Alicia, a bubbly and proud teen mom who's hanging in with us because of The Dream. She is married with three children at 19 and she is working two jobs but she's still coming to school because when she's done she'll get both a diploma and a green card which means she can live free.

Bartolo is another one. He dropped out two years ago with only two classes to go because he couldn't see the point but he's back now because now that there's a reason to finish.

And there's probably others who've come back to us for the same reason who simply haven't told us.

Last June when Obama made his executive order a lot of people, including me, thought it was pretty weak tea. There was no path to citizenship and there was no promise that it would extend beyond his seemingly tenuous hold on the presidency.

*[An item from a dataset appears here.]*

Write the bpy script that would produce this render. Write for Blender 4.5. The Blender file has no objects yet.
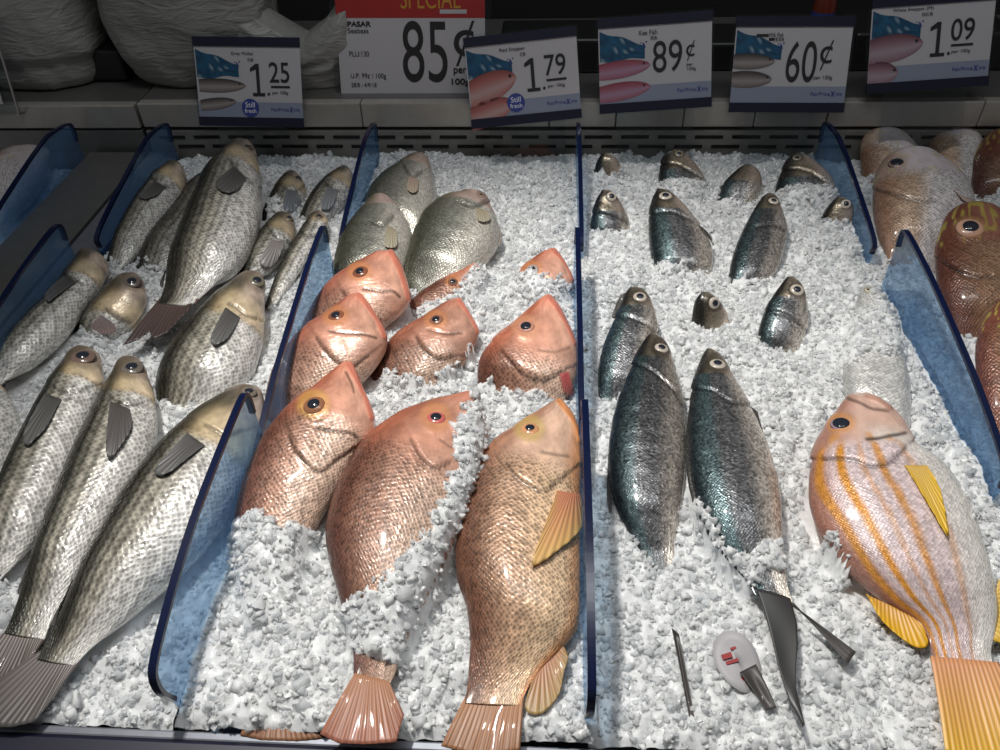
import bpy, bmesh, math, random
import numpy as np
from mathutils import Vector, Matrix
from mathutils.bvhtree import BVHTree
random.seed(7); rng = np.random.default_rng(11)
S = bpy.context.scene; COL = S.collection
# ------------------------------------------------------------------ camera geometry
F = 785.0
cu = np.array([13800., 235., -785.]); cu /= np.linalg.norm(cu)
cv = np.array([57., -706., 785.]); cv /= np.linalg.norm(cv)
cu -= cu.dot(cv)*cv; cu /= np.linalg.norm(cu)
cn = np.cross(cu, cv)
R3 = np.array([cu, cv, cn])            # camera (right, down, forward) -> world (across, away, up)
Z0 = 0.85                               # height of the ice above the shop floor
def raydir(px, py):
    d = np.stack([np.asarray(px, float)-500., np.asarray(py, float)-375., np.full(np.shape(px), F)], -1)
    return d @ R3.T
def _foot(px, py):
    d = raydir(px, py); return d[:2]/-d[2]
HC = 0.30/np.linalg.norm(_foot(568, 440.)-_foot(277, 440.))
CAM = np.array([0., 0., Z0+HC])
def bp(px, py, w=0.0):                  # photo point -> world point at height w above the ice
    d = raydir(px, py); t = (w-HC)/d[..., 2]
    return CAM + d*t[..., None]
def bplane(px, py, P, N):               # photo point -> world point on a plane
    d = raydir(px, py); t = np.dot(P-CAM, N)/(d @ N)
    return CAM + d*t[..., None]
def proj(p):
    q = (np.asarray(p)-CAM) @ R3
    return 500+F*q[..., 0]/q[..., 2], 375+F*q[..., 1]/q[..., 2]
cam_d = bpy.data.cameras.new('camera'); cam = bpy.data.objects.new('camera', cam_d); COL.objects.link(cam)
cam_d.sensor_width = 36; cam_d.lens = 36*F/1000; cam_d.clip_start = 0.01
M = Matrix(((cu[0], -cu[1], -cu[2], CAM[0]), (cv[0], -cv[1], -cv[2], CAM[1]), (cn[0], -cn[1], -cn[2], CAM[2]), (0, 0, 0, 1)))
cam.matrix_world = M; S.camera = cam
# ------------------------------------------------------------------ helpers
def tag(o, label=None, cat=None, group=None, kind=None):
    for k, v in (('label', label), ('category', cat), ('group', group), ('kind', kind)):
        if v: o[k] = v
    return o
def empty(name, loc):
    o = bpy.data.objects.new(name, None); COL.objects.link(o); o.location = Vector(loc); o.empty_display_size = .02
    return o
def mobj(name, verts, faces, mat, parent=None, off=None, smooth=True, col=None, uv=None, sc=None):
    me = bpy.data.meshes.new(name)
    v = np.asarray(verts, float)
    if off is not None: v = v-np.asarray(off)
    me.from_pydata(v.tolist() if len(v) < 500 else [tuple(x) for x in v.tolist()], [], faces)
    if smooth: me.polygons.foreach_set('use_smooth', np.ones(len(me.polygons), bool))
    if col is not None:
        a = me.attributes.new('Col', 'FLOAT_COLOR', 'POINT')
        c = np.ones((len(v), 4), np.float32); c[:, :3] = col; a.data.foreach_set('color', c.ravel())
    if sc is not None:
        a = me.attributes.new('sc', 'FLOAT', 'POINT'); a.data.foreach_set('value', np.asarray(sc, np.float32))
    if uv is not None:
        l = me.uv_layers.new(name='UVMap'); li = np.zeros(len(me.loops), np.int32); me.loops.foreach_get('vertex_index', li)
        l.data.foreach_set('uv', np.asarray(uv, np.float32)[li].ravel())
    me.update()
    o = bpy.data.objects.new(name, me); COL.objects.link(o)
    if mat: me.materials.append(mat)
    if parent: o.parent = parent
    return o
def box_vf(x0, x1, y0, y1, z0, z1):
    v = [(x, y, z) for z in (z0, z1) for y in (y0, y1) for x in (x0, x1)]
    f = [(0, 2, 3, 1), (4, 5, 7, 6), (0, 1, 5, 4), (2, 6, 7, 3), (0, 4, 6, 2), (1, 3, 7, 5)]
    return v, f
def join_vf(parts):
    V, Fc = [], []
    for v, f in parts:
        n = len(V); V += [tuple(p) for p in v]; Fc += [tuple(i+n for i in q) for q in f]
    return V, Fc
def bevel(o, w=.002, seg=2):
    m = o.modifiers.new('bevel', 'BEVEL'); m.width = w; m.segments = seg; m.limit_method = 'ANGLE'; return o
def grid_faces(n, m, wrap=False):
    f = []
    mm = m if wrap else m-1
    for i in range(n-1):
        a = i*m
        for j in range(mm):
            k = (j+1) % m
            f.append((a+j, a+k, a+m+k, a+m+j))
    return f
def catmull(P, t):
    P = np.asarray(P, float); n = len(P)
    t = np.clip(t, 0, n-1-1e-9); i = t.astype(int); f = (t-i)[:, None]
    g = lambda k: P[np.clip(k, 0, n-1)]
    p0 = np.where((i == 0)[:, None], 2*g(i)-g(i+1), g(i-1)); p1 = g(i); p2 = g(i+1)
    p3 = np.where((i == n-2)[:, None], 2*g(i+1)-g(i), g(i+2))
    return .5*((2*p1)+(-p0+p2)*f+(2*p0-5*p1+4*p2-p3)*f**2+(-p0+3*p1-3*p2+p3)*f**3)
def resamp(P, n):
    P = np.asarray(P, float)
    if len(P) == 1: return np.repeat(P, n, 0)
    d = np.r_[0, np.cumsum(np.linalg.norm(np.diff(P, axis=0), axis=1))]
    s = np.linspace(0, d[-1], n)
    return np.stack([np.interp(s, d, P[:, k]) for k in range(P.shape[1])], 1)
_tab = rng.random((256, 256))
def vnoise(x, y):
    xi = np.floor(x).astype(int); yi = np.floor(y).astype(int); fx = x-xi; fy = y-yi
    fx = fx*fx*(3-2*fx); fy = fy*fy*(3-2*fy)
    g = lambda a, b: _tab[a % 256, b % 256]
    return (g(xi, yi)*(1-fx)+g(xi+1, yi)*fx)*(1-fy)+(g(xi, yi+1)*(1-fx)+g(xi+1, yi+1)*fx)*fy-.5
def sstep(a, b, x):
    t = np.clip((x-a)/(b-a), 0, 1); return t*t*(3-2*t)
def mixc(a, b, t): return a*(1-t[:, None])+b*t[:, None]
C3 = lambda *c: np.array(c, float)
def polydist(px, py, poly):
    P = np.asarray(poly, float); best = np.full(px.shape, 1e9)
    for (x0, y0), (x1, y1) in zip(P[:-1], P[1:]):
        dx, dy = x1-x0, y1-y0; L = dx*dx+dy*dy+1e-9
        t = np.clip(((px-x0)*dx+(py-y0)*dy)/L, 0, 1)
        best = np.minimum(best, np.hypot(px-x0-t*dx, py-y0-t*dy))
    return best
def inpoly(px, py, poly):
    P = np.asarray(poly, float); r = np.zeros(px.shape, bool)
    for (x0, y0), (x1, y1) in zip(P, np.roll(P, -1, 0)):
        c = ((y0 > py) != (y1 > py)) & (px < (x1-x0)*(py-y0)/(y1-y0+1e-12)+x0); r ^= c
    return r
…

And if there was a message of hope, it didn't seem to be penetrating the hazy bubble of drama and distraction in which most of my students exist.

Most of the time when a national political change is noticed by us down on the educational streets it's because we are handed new commandments with regards to testing or accountability -- most of the rest of it dissipates into the levels of bureaucracy above our heads and I was pretty sure that this would be another example of politically palatable good intentions having little direct effect on the lives of the people for which it was intended.

I was wrong. The message got through and it is making a difference in the lives of people and on behalf of Antonio, Bartolo, Alicia and all of us who work with kids like them everywhere:

Thank you, Mr. President. And maybe in your second term, together we can make it permanent.